On the other hand, the 2D PMMA nanochannels in Fig. 8b were de-molded at following the conditions: (1) The de-molding temperature was 85 °C. (2) The PMMA sheet and the nano-mold were separated vertically (de-molding angle approximately equal to 0). (3) The 2D silicon nano-mold was treated with anti-sticking layer. This means the friction coefficient between nano-mold and PMMA sheet can be considered to be 0.

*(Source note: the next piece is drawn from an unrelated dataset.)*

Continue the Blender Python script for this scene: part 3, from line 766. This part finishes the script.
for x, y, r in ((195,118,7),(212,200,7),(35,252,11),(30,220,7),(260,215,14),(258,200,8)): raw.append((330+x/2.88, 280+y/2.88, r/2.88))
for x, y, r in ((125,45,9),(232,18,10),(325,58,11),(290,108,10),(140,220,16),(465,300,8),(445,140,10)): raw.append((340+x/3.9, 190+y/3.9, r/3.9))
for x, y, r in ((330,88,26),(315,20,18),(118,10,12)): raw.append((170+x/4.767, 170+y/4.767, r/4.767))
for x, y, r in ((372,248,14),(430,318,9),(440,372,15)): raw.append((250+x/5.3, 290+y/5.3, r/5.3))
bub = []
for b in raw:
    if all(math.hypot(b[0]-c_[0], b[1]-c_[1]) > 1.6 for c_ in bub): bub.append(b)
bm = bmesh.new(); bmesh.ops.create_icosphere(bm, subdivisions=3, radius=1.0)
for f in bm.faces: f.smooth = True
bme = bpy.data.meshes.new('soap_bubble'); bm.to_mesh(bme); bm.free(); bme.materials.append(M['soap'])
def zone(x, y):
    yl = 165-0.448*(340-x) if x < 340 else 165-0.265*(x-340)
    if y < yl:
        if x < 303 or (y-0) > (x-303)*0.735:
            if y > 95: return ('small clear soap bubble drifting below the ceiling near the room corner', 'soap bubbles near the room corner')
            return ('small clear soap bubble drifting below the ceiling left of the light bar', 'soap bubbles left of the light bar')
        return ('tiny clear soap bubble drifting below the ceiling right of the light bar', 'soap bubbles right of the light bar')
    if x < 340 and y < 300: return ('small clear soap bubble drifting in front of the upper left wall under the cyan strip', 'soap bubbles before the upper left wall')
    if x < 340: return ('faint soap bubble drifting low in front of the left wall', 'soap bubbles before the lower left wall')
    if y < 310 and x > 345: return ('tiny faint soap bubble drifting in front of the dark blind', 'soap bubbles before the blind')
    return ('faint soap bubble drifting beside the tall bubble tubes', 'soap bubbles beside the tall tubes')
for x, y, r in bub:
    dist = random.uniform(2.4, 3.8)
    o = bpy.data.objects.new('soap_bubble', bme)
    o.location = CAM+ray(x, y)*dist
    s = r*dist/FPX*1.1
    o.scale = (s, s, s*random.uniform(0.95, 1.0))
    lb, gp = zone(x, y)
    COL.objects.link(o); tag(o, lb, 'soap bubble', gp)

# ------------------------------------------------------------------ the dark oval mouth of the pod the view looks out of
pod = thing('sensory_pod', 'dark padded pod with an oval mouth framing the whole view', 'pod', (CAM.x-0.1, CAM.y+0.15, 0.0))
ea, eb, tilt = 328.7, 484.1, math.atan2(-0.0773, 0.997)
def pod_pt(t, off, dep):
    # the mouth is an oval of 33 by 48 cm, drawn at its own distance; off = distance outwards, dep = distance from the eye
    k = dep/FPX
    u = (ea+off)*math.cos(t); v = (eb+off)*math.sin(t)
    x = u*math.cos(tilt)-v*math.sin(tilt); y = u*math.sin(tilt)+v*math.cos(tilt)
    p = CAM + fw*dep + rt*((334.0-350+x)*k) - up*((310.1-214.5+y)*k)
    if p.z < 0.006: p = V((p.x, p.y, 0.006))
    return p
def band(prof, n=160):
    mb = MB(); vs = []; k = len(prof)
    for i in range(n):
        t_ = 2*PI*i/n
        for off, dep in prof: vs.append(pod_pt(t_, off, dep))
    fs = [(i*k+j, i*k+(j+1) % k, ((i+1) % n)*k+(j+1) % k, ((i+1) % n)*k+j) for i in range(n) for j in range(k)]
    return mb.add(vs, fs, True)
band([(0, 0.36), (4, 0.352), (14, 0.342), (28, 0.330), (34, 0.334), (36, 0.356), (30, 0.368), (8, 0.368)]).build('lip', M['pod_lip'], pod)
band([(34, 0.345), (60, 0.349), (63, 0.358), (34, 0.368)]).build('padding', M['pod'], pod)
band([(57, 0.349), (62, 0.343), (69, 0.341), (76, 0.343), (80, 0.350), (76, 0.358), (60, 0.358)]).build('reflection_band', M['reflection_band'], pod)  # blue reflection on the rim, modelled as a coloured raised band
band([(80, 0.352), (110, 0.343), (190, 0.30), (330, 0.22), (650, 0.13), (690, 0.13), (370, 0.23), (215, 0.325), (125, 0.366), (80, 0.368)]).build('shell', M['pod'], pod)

From Fig. 8a and b, we can clearly see that the 2D PMMA nanochannels without the optimized de-molding parameters were highly distorted after de-molding step. However, the PMMA nanochannels de-molded under the optimized de-molding parameters stayed intact after de-molding step. It indicates that the optimized de-molding conditions obtained by the numerical simulation method can be used to fabricate high quality 2D PMMA nanochannels. The numerical simulation method is an effective way to investigate the deformation of the 2D PMMA nanochannels during de-molding step.

5 Conclusions

In this paper, the de-molding step was analyzed by numerical simulation method. The influence of the de-molding angle, de-molding temperature and friction coefficient between the 2D silicon nano-mold and the PMMA sheet on the maximum local stress of the 2D PMMA nanochannels was studied. The simulation results indicate that the impact of the de-molding angle on the maximum local stress is greater than that of the de-molding temperature and the friction coefficient. During the de-molding step, the damage of 2D PMMA nanochannels could occur at the end of de-molding step. In order to separate the 2D PMMA nanochannels from the 2D silicon nano-mold without nanochannels damage, the following processing parameters are suggested: de-molding angle smaller than 0.5°, de-molding temperature of 85 °C and anti-sticking treatment on the surface of the nano-mold.